Elaine Showalter, a student of American popular culture who teaches English at Princeton University, noted the difference between the stuffiness of Prince Charles and Diana's "very American sensibility". "We have a sense here in America that anything is possible, that you are not a predetermined person; that if you are a woman from whom nothing is expected but you want to make your life count, you can do it. She shared that spirit and that's why she appealed so much to Americans."

More crassly, but perhaps no less significantly, she also appealed to Americans and people everywhere as the star of the world's longest-running, best-known soap opera. Diana, the prime flesh and blood manifestation of the phenomenon of globalisation, provided an invaluable social service to the planet.
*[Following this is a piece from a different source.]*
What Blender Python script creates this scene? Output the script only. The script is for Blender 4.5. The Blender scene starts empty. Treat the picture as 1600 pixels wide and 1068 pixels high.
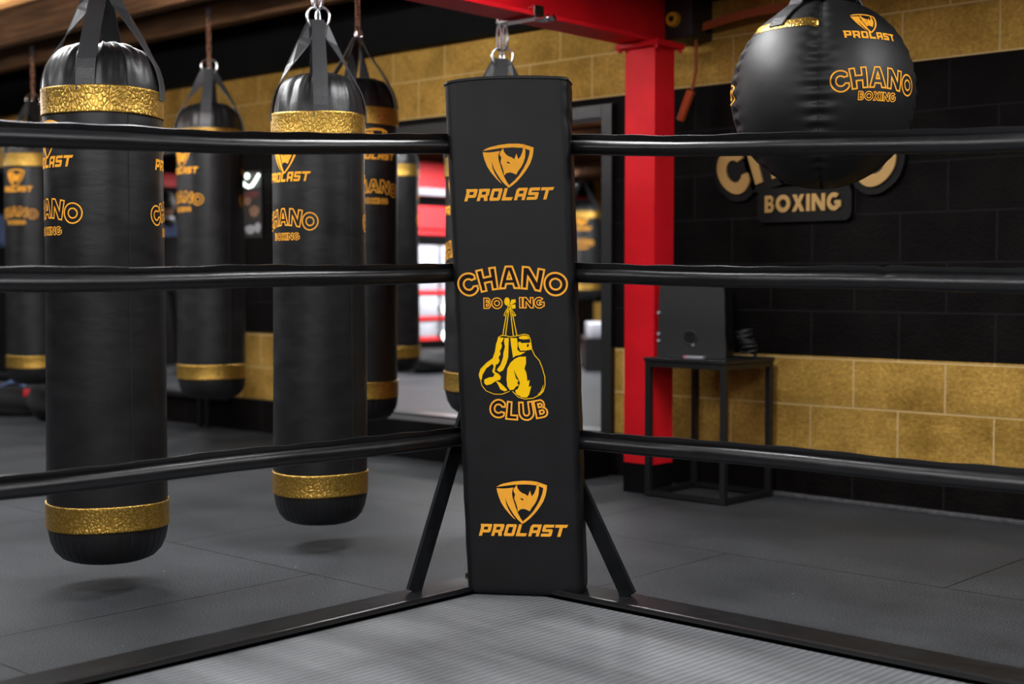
import bpy, bmesh, math, random
from mathutils import Vector, Matrix, Euler, noise
random.seed(7)
PI = math.pi
sc = bpy.context.scene
COL = sc.collection

# ------------------------------------------------------------------ camera
cam_d = bpy.data.cameras.new('camera')
cam = bpy.data.objects.new('camera', cam_d)
COL.objects.link(cam)
cam.location = (0, 0, 0.925)
cam.rotation_euler = (math.radians(90 - 2.53), 0, math.radians(42.5))
cam_d.sensor_width = 36.0
cam_d.lens = 48.375
cam_d.clip_start = 0.05
cam_d.dof.use_dof = True
cam_d.dof.focus_distance = 3.95
cam_d.dof.aperture_fstop = 2.2
sc.camera = cam

# ------------------------------------------------------------------ world / exposure
wd = bpy.data.worlds.new('world')
sc.world = wd
wd.use_nodes = True
wd.node_tree.nodes['Background'].inputs[0].default_value = (0.5, 0.55, 0.62, 1)
wd.node_tree.nodes['Background'].inputs[1].default_value = 0.15
vs = sc.view_settings
vs.view_transform = 'Standard'
vs.look = 'None'
vs.exposure = 0.0
vs.gamma = 1.0
vs.use_curve_mapping = False

# room lamps out of view, some added to lift dark surfaces: (x, y, z, length along x, length along y, watts)
CEIL = 2.32
LAMPS = [   # x, y, z, length along x, length along y, watts down, watts up
    (-0.6, 0.3, 2.22, 1.2, 0.3, 62, 3), (-0.6, -1.9, 2.22, 1.2, 0.3, 62, 3), (-0.7, 2.5, 2.22, 1.2, 0.3, 24, 3),
    (-2.5, 1.0, 2.22, 1.2, 0.3, 27, 3), (-2.4, -0.9, 2.22, 1.2, 0.3, 54, 3), (-2.82, 3.28, 2.22, 0.3, 0.9, 32, 3),
    (-0.7, 3.9, 2.22, 1.2, 0.3, 27, 2),  # added to brighten the right-hand gold band and floor
    (-4.35, 2.35, 2.22, 0.3, 1.2, 56, 14), (-4.9, 0.3, 2.22, 0.3, 1.2, 34, 12), (-6.9, 2.6, 2.02, 0.3, 1.2, 52, 44),
    (-9.3, 1.8, 2.02, 0.3, 1.2, 40, 40), (-10.2, 3.6, 2.22, 0.3, 1.2, 30, 24),
    (-5.9, 6.1, 2.22, 0.3, 1.0, 40, 4), (-8.6, 7.4, 2.22, 0.3, 1.2, 80, 8), (-9.2, 10.0, 2.22, 0.3, 1.2, 165, 8), (-8.6, 12.4, 2.22, 0.3, 1.2, 120, 8), (-11.4, 9.4, 2.22, 0.3, 1.2, 110, 8), (-11.8, 13.4, 2.22, 0.3, 1.2, 110, 8),  # first panel added to brighten the bag beyond the opening
]
# unseen tubes added to brighten upper wall, timber, beam and ball: x, y, z, half length, axis, radiance
TUBES = [(-5.45, 3.35, 2.25, 0.4, 0, 190), (-2.9, 2.9, 2.08, 0.3, 1, 7), (-8.2, 3.2, 2.15, 0.5, 0, 70)]


# ------------------------------------------------------------------ helpers
def tag(o, label=None, cat=None, group=None, kind=None):
    if label: o['label'] = label
    if cat: o['category'] = cat
    if group: o['group'] = group
    if kind: o['kind'] = kind
    return o


def empty(name, loc=(0, 0, 0), rz=0.0, label=None, cat=None, group=None):
    o = bpy.data.objects.new(name, None)
    o.empty_display_size = 0.1
    COL.objects.link(o)
    o.location = loc
    o.rotation_euler = (0, 0, rz)
    return tag(o, label, cat, group)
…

She gave us all something to talk about. If you were sitting at an airport bar in Dallas, Buenos Aires or Bangkok and wished to strike up a conversation with a complete stranger, no opening gambit was more likely to establish common ground or elicit an opinionated response, than a question about Princess Diana. The same holds true, only more so, now that she is in the grave.

John Lennon, her martyr forebear, once ventured the heresy that the Beatles were bigger than Jesus. In Britain today that might be true of Diana. In America it would be an exaggeration. But she comes close.